- WHAT THE TASK ASKS -
The complete listing should be restated exactly.

- GIVEN DATA -
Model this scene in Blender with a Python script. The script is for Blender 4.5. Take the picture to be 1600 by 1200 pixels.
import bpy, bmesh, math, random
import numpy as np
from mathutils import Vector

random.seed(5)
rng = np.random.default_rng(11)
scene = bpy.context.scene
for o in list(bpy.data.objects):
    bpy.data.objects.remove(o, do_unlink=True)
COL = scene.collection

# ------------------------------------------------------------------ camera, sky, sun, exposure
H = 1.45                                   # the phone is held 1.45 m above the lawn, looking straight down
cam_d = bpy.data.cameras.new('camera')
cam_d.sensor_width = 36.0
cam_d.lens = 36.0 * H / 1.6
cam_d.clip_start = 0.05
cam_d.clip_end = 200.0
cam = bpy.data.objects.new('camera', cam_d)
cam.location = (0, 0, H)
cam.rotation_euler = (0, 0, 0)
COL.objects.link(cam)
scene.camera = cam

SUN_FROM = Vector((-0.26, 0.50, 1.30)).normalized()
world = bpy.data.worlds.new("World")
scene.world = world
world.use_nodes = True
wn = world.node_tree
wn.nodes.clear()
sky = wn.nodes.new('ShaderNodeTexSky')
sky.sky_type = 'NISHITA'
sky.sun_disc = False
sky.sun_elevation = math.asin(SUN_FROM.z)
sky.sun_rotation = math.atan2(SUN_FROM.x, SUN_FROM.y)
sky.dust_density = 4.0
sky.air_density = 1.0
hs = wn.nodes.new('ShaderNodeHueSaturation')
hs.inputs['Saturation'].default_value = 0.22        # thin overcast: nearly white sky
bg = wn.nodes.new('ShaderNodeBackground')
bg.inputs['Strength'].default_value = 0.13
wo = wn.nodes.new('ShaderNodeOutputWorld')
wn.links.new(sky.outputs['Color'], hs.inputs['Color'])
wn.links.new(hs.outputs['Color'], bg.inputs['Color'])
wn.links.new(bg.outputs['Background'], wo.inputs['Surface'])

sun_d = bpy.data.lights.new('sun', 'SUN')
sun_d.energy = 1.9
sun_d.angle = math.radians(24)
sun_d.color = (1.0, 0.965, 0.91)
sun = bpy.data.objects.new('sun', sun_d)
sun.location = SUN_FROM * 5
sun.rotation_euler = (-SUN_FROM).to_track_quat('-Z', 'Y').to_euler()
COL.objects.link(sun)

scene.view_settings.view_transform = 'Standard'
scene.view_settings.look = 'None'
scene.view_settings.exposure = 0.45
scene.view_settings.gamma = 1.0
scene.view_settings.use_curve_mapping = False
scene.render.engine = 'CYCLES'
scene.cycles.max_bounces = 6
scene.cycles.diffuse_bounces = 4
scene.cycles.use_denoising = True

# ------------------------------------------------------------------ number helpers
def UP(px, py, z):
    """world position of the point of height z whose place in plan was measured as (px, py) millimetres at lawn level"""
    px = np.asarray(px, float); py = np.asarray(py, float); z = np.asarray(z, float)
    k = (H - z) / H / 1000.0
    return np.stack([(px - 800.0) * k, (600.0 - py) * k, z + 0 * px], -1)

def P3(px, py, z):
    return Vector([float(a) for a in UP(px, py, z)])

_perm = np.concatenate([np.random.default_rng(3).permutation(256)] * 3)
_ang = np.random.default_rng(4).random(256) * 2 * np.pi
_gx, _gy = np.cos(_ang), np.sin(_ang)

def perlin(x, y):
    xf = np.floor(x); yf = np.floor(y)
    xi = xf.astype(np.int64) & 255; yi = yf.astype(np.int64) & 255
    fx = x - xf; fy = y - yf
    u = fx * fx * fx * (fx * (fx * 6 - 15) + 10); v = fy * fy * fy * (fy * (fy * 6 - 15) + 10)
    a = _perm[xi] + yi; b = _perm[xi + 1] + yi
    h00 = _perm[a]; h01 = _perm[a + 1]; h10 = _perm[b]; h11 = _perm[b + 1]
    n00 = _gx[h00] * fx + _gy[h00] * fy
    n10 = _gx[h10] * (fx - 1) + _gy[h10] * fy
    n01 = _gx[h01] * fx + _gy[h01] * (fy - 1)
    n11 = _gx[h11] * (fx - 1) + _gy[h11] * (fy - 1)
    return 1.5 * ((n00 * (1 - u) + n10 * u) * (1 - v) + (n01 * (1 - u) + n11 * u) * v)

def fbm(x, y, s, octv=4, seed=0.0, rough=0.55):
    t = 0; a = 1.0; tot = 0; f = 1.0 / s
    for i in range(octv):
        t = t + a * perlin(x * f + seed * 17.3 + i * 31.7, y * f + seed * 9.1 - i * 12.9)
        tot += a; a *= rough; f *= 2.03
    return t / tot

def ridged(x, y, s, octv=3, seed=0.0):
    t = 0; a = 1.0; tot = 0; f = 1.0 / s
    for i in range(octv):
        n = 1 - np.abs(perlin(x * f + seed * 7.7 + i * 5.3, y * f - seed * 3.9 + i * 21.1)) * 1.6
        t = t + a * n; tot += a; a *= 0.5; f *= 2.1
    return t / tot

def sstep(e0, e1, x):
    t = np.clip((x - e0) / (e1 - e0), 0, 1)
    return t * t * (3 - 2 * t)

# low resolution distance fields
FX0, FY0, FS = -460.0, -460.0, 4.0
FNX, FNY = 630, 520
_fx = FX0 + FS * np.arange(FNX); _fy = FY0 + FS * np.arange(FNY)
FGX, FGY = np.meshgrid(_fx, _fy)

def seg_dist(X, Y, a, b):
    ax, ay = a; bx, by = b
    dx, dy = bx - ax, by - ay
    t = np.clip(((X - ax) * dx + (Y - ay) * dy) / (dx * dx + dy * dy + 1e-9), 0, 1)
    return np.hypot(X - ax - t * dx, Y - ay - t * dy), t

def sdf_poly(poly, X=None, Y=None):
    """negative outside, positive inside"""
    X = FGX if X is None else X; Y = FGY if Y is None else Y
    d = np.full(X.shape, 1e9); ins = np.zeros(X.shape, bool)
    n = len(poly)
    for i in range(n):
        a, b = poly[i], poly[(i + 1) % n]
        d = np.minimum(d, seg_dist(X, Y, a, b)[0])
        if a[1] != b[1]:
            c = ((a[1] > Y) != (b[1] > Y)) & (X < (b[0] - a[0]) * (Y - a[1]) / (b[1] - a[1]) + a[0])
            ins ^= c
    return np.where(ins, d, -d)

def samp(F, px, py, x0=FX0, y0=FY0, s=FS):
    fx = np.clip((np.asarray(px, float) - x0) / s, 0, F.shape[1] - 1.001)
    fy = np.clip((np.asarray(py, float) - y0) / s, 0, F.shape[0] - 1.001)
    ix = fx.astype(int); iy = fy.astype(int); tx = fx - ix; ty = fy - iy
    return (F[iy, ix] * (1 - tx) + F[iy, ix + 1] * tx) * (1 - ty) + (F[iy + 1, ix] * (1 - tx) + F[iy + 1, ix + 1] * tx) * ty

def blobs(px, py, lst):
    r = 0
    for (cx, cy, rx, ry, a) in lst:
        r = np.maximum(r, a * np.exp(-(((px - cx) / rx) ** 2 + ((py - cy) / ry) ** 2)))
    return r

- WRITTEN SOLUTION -
Model this scene in Blender with a Python script. The script is for Blender 4.5. Take the picture to be 1600 by 1200 pixels.
import bpy, bmesh, math, random
import numpy as np
from mathutils import Vector

random.seed(5)
rng = np.random.default_rng(11)
scene = bpy.context.scene
for o in list(bpy.data.objects):
    bpy.data.objects.remove(o, do_unlink=True)
COL = scene.collection

# ------------------------------------------------------------------ camera, sky, sun, exposure
H = 1.45                                   # the phone is held 1.45 m above the lawn, looking straight down
cam_d = bpy.data.cameras.new('camera')
cam_d.sensor_width = 36.0
cam_d.lens = 36.0 * H / 1.6
cam_d.clip_start = 0.05
cam_d.clip_end = 200.0
cam = bpy.data.objects.new('camera', cam_d)
cam.location = (0, 0, H)
cam.rotation_euler = (0, 0, 0)
COL.objects.link(cam)
scene.camera = cam

SUN_FROM = Vector((-0.26, 0.50, 1.30)).normalized()
world = bpy.data.worlds.new("World")
scene.world = world
world.use_nodes = True
wn = world.node_tree
wn.nodes.clear()
sky = wn.nodes.new('ShaderNodeTexSky')
sky.sky_type = 'NISHITA'
sky.sun_disc = False
sky.sun_elevation = math.asin(SUN_FROM.z)
sky.sun_rotation = math.atan2(SUN_FROM.x, SUN_FROM.y)
sky.dust_density = 4.0
sky.air_density = 1.0
hs = wn.nodes.new('ShaderNodeHueSaturation')
hs.inputs['Saturation'].default_value = 0.22        # thin overcast: nearly white sky
bg = wn.nodes.new('ShaderNodeBackground')
bg.inputs['Strength'].default_value = 0.13
wo = wn.nodes.new('ShaderNodeOutputWorld')
wn.links.new(sky.outputs['Color'], hs.inputs['Color'])
wn.links.new(hs.outputs['Color'], bg.inputs['Color'])
wn.links.new(bg.outputs['Background'], wo.inputs['Surface'])

sun_d = bpy.data.lights.new('sun', 'SUN')
sun_d.energy = 1.9
sun_d.angle = math.radians(24)
sun_d.color = (1.0, 0.965, 0.91)
sun = bpy.data.objects.new('sun', sun_d)
sun.location = SUN_FROM * 5
sun.rotation_euler = (-SUN_FROM).to_track_quat('-Z', 'Y').to_euler()
COL.objects.link(sun)

scene.view_settings.view_transform = 'Standard'
scene.view_settings.look = 'None'
scene.view_settings.exposure = 0.45
scene.view_settings.gamma = 1.0
scene.view_settings.use_curve_mapping = False
scene.render.engine = 'CYCLES'
scene.cycles.max_bounces = 6
scene.cycles.diffuse_bounces = 4
scene.cycles.use_denoising = True

# ------------------------------------------------------------------ number helpers
def UP(px, py, z):
    """world position of the point of height z whose place in plan was measured as (px, py) millimetres at lawn level"""
    px = np.asarray(px, float); py = np.asarray(py, float); z = np.asarray(z, float)
    k = (H - z) / H / 1000.0
    return np.stack([(px - 800.0) * k, (600.0 - py) * k, z + 0 * px], -1)

def P3(px, py, z):
    return Vector([float(a) for a in UP(px, py, z)])

_perm = np.concatenate([np.random.default_rng(3).permutation(256)] * 3)
_ang = np.random.default_rng(4).random(256) * 2 * np.pi
_gx, _gy = np.cos(_ang), np.sin(_ang)

def perlin(x, y):
    xf = np.floor(x); yf = np.floor(y)
    xi = xf.astype(np.int64) & 255; yi = yf.astype(np.int64) & 255
    fx = x - xf; fy = y - yf
    u = fx * fx * fx * (fx * (fx * 6 - 15) + 10); v = fy * fy * fy * (fy * (fy * 6 - 15) + 10)
    a = _perm[xi] + yi; b = _perm[xi + 1] + yi
    h00 = _perm[a]; h01 = _perm[a + 1]; h10 = _perm[b]; h11 = _perm[b + 1]
    n00 = _gx[h00] * fx + _gy[h00] * fy
    n10 = _gx[h10] * (fx - 1) + _gy[h10] * fy
    n01 = _gx[h01] * fx + _gy[h01] * (fy - 1)
    n11 = _gx[h11] * (fx - 1) + _gy[h11] * (fy - 1)
    return 1.5 * ((n00 * (1 - u) + n10 * u) * (1 - v) + (n01 * (1 - u) + n11 * u) * v)

def fbm(x, y, s, octv=4, seed=0.0, rough=0.55):
    t = 0; a = 1.0; tot = 0; f = 1.0 / s
    for i in range(octv):
        t = t + a * perlin(x * f + seed * 17.3 + i * 31.7, y * f + seed * 9.1 - i * 12.9)
        tot += a; a *= rough; f *= 2.03
    return t / tot

def ridged(x, y, s, octv=3, seed=0.0):
    t = 0; a = 1.0; tot = 0; f = 1.0 / s
    for i in range(octv):
        n = 1 - np.abs(perlin(x * f + seed * 7.7 + i * 5.3, y * f - seed * 3.9 + i * 21.1)) * 1.6
        t = t + a * n; tot += a; a *= 0.5; f *= 2.1
    return t / tot

def sstep(e0, e1, x):
    t = np.clip((x - e0) / (e1 - e0), 0, 1)
    return t * t * (3 - 2 * t)

# low resolution distance fields
FX0, FY0, FS = -460.0, -460.0, 4.0
FNX, FNY = 630, 520
_fx = FX0 + FS * np.arange(FNX); _fy = FY0 + FS * np.arange(FNY)
FGX, FGY = np.meshgrid(_fx, _fy)

def seg_dist(X, Y, a, b):
    ax, ay = a; bx, by = b
    dx, dy = bx - ax, by - ay
    t = np.clip(((X - ax) * dx + (Y - ay) * dy) / (dx * dx + dy * dy + 1e-9), 0, 1)
    return np.hypot(X - ax - t * dx, Y - ay - t * dy), t

def sdf_poly(poly, X=None, Y=None):
    """negative outside, positive inside"""
    X = FGX if X is None else X; Y = FGY if Y is None else Y
    d = np.full(X.shape, 1e9); ins = np.zeros(X.shape, bool)
    n = len(poly)
    for i in range(n):
        a, b = poly[i], poly[(i + 1) % n]
        d = np.minimum(d, seg_dist(X, Y, a, b)[0])
        if a[1] != b[1]:
            c = ((a[1] > Y) != (b[1] > Y)) & (X < (b[0] - a[0]) * (Y - a[1]) / (b[1] - a[1]) + a[0])
            ins ^= c
    return np.where(ins, d, -d)

def samp(F, px, py, x0=FX0, y0=FY0, s=FS):
    fx = np.clip((np.asarray(px, float) - x0) / s, 0, F.shape[1] - 1.001)
    fy = np.clip((np.asarray(py, float) - y0) / s, 0, F.shape[0] - 1.001)
    ix = fx.astype(int); iy = fy.astype(int); tx = fx - ix; ty = fy - iy
    return (F[iy, ix] * (1 - tx) + F[iy, ix + 1] * tx) * (1 - ty) + (F[iy + 1, ix] * (1 - tx) + F[iy + 1, ix + 1] * tx) * ty

def blobs(px, py, lst):
    r = 0
    for (cx, cy, rx, ry, a) in lst:
        r = np.maximum(r, a * np.exp(-(((px - cx) / rx) ** 2 + ((py - cy) / ry) ** 2)))
    return r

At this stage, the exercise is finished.